Il n’empêche qu’elle a vraiment une belle allure de maison de charpentier. C’est la première maison en paille de l’architecte et du charpentier. Le contexte est le suivant : Solingen est une ville cernée par un profonde vallée, la Wupper. Le vent y souffle fort. On n’est pas loin du tout de la Westphalie et de ses épicéas.

 

La culture brique du plat pays du nord n’est pas tout à fait endémique. Par contre, ce qu’on trouve encore, ce sont des maisons en bois couvertes de tavaillons en ardoise.
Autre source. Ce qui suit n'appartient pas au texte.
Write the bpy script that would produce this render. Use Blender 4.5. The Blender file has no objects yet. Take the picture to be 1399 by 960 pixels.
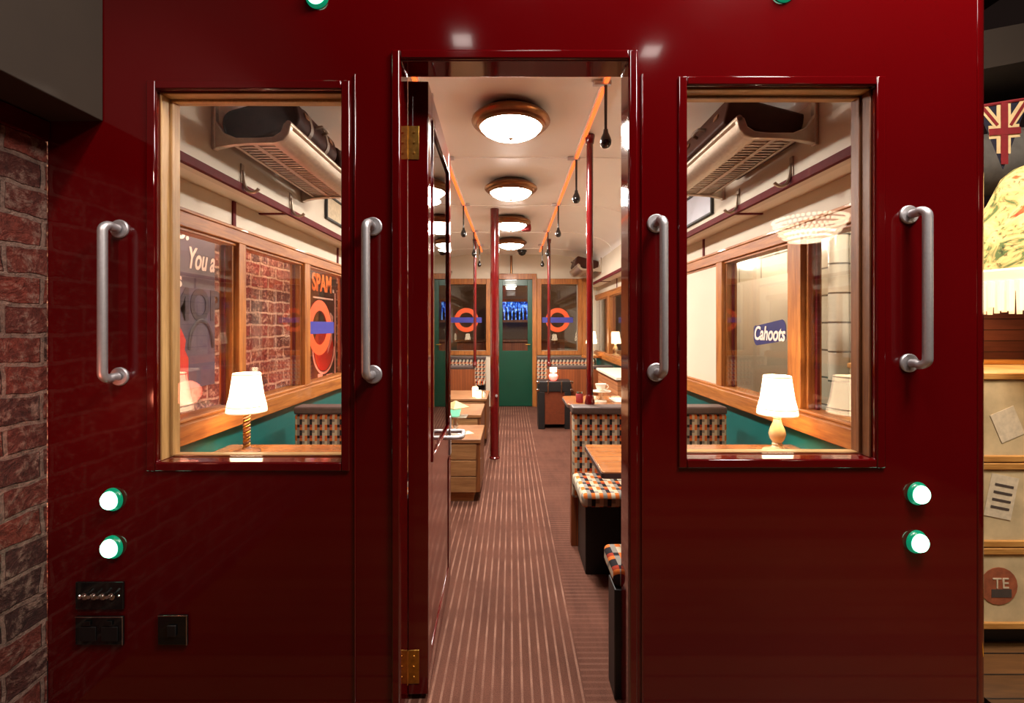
import bpy, bmesh, math, random
from mathutils import Vector, Matrix
random.seed(7)
PI = math.pi
SC = bpy.context.scene
COL = SC.collection

# ------------------------------------------------------------------ materials
def L(r, g, b):
    """sRGB 0-255 -> linear"""
    def f(c):
        c /= 255.0
        return c / 12.92 if c <= 0.04045 else ((c + 0.055) / 1.055) ** 2.4
    return (f(r), f(g), f(b), 1.0)

class NT:
    def __init__(s, name):
        s.m = bpy.data.materials.new(name); s.m.use_nodes = True
        s.t = s.m.node_tree; s.t.nodes.clear()
        s.out = s.n('ShaderNodeOutputMaterial')
    def n(s, kind, **kw):
        nd = s.t.nodes.new(kind)
        for k, v in kw.items(): setattr(nd, k, v)
        return nd
    def l(s, a, b): s.t.links.new(a, b)
    def math(s, op, a, b=None, c=None):
        nd = s.n('ShaderNodeMath', operation=op)
        for i, v in enumerate((a, b, c)):
            if v is None: continue
            if isinstance(v, (int, float)): nd.inputs[i].default_value = v
            else: s.l(v, nd.inputs[i])
        return nd.outputs[0]
    def ramp(s, fac, stops, interp='LINEAR'):
        nd = s.n('ShaderNodeValToRGB'); cr = nd.color_ramp; cr.interpolation = interp
        while len(cr.elements) > 1: cr.elements.remove(cr.elements[-1])
        cr.elements[0].position = stops[0][0]; cr.elements[0].color = stops[0][1]
        for p, c in stops[1:]:
            e = cr.elements.new(p); e.color = c
        s.l(fac, nd.inputs[0]); return nd.outputs[0]
    def coords(s, scale=(1, 1, 1)):
        tc = s.n('ShaderNodeTexCoord'); mp = s.n('ShaderNodeMapping')
        mp.inputs['Scale'].default_value = scale
        s.l(tc.outputs['Object'], mp.inputs['Vector']); return mp.outputs[0]
    def xyz(s):
        tc = s.n('ShaderNodeTexCoord'); sp = s.n('ShaderNodeSeparateXYZ')
        s.l(tc.outputs['Object'], sp.inputs[0]); return sp.outputs
    def noise(s, vec, scale, detail=4, rough=0.55, dist=0.0):
        nd = s.n('ShaderNodeTexNoise'); nd.inputs['Scale'].default_value = scale
        nd.inputs['Detail'].default_value = detail; nd.inputs['Roughness'].default_value = rough
        nd.inputs['Distortion'].default_value = dist
        if vec is not None: s.l(vec, nd.inputs['Vector'])
        return nd.outputs['Fac']
    def bsdf(s, color=None, rough=0.5, metal=0.0, coat=0.0, spec=0.5, bump=None, bstr=0.3, bdist=0.01, emis=None, estr=0.0):
        b = s.n('ShaderNodeBsdfPrincipled')
        if color is not None:
            if isinstance(color, tuple): b.inputs['Base Color'].default_value = color
            else: s.l(color, b.inputs['Base Color'])
        if isinstance(rough, (int, float)): b.inputs['Roughness'].default_value = rough
        else: s.l(rough, b.inputs['Roughness'])
        b.inputs['Metallic'].default_value = metal
        b.inputs['Coat Weight'].default_value = coat
        b.inputs['Coat Roughness'].default_value = 0.04
        b.inputs['Specular IOR Level'].default_value = spec
        if bump is not None:
            bp = s.n('ShaderNodeBump'); bp.inputs['Strength'].default_value = bstr; bp.inputs['Distance'].default_value = bdist
            s.l(bump, bp.inputs['Height']); s.l(bp.outputs[0], b.inputs['Normal'])
        if emis is not None:
            if isinstance(emis, tuple): b.inputs['Emission Color'].default_value = emis
            else: s.l(emis, b.inputs['Emission Color'])
            b.inputs['Emission Strength'].default_value = estr
        s.l(b.outputs[0], s.out.inputs[0]); return b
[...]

Dans ce sens, la maison de Solingen est une sorte de nouvelle version de l’approche ancienne. Elle sera couverte de tavaillons, sa structure est en bois selon une approche poteau-poutre si ce n’est qu’aujourd’hui, en Allemagne, tout est en lamellé ou BMA.

 

Le bois provient d’Europe. Les éléments sont tous rabotés et on aurait envie d’habiter ainsi, si ce n’est que les croix de Saint-André viennent gâcher la fête. En Allemagne comme partout, les sciages d’épicéas grimpent en flèche, plus 20% ces derniers mois. Mais le charpentier se fait livrer des poteaux et poutres déjà taillés pour la plupart, avec toutes sortes de sections. Le charpentier va sous-traiter l’enduisage.

 

Auparavant, il va fermer la maison, d’une part avec le toit, de l’autre en plaçant des panneaux Pavatex. Le planning a été établie pour que la mise en place de la paille se déroule à un moment pas trop froid et pluvieux. D’un autre côté, avril, ce n’est pas vraiment le meilleur moment pour acheter de la paille.

 

 

 

Qui sait si une maison construite comme ici avec des bois d’ingénierie de grande section aurait eu besoin, en France aussi, de toutes ces croix de Saint-André en acier ?

 

L’Europe de la paille

 

La façon dont chacun construit avec la paille dépend des réglementations nationales (l’Allemande est l’une des plus pointues), mais aussi de l’intérêt des acteurs ou des maîtres d’ouvrage. Et on se rend bien compte que malgré les règles officielles, la vraie façon de mettre en œuvre le bois-paille reste encore à trouver.

 

C’est bien ce qui est dangereux avec les règles nationales que l’on se doit bien de faire respecter, mais qui brident la créativité. A ce titre, la comparaison des approches au sein de l’Esba pourrait permettre de se reposer la question de la meilleure façon de procéder, surtout dans la perspective d’une construction neutre en carbone.

 

 

Les charpentiers de Holz-Werk GmbH viennent de Cologne et sont en fait six sur ce chantier.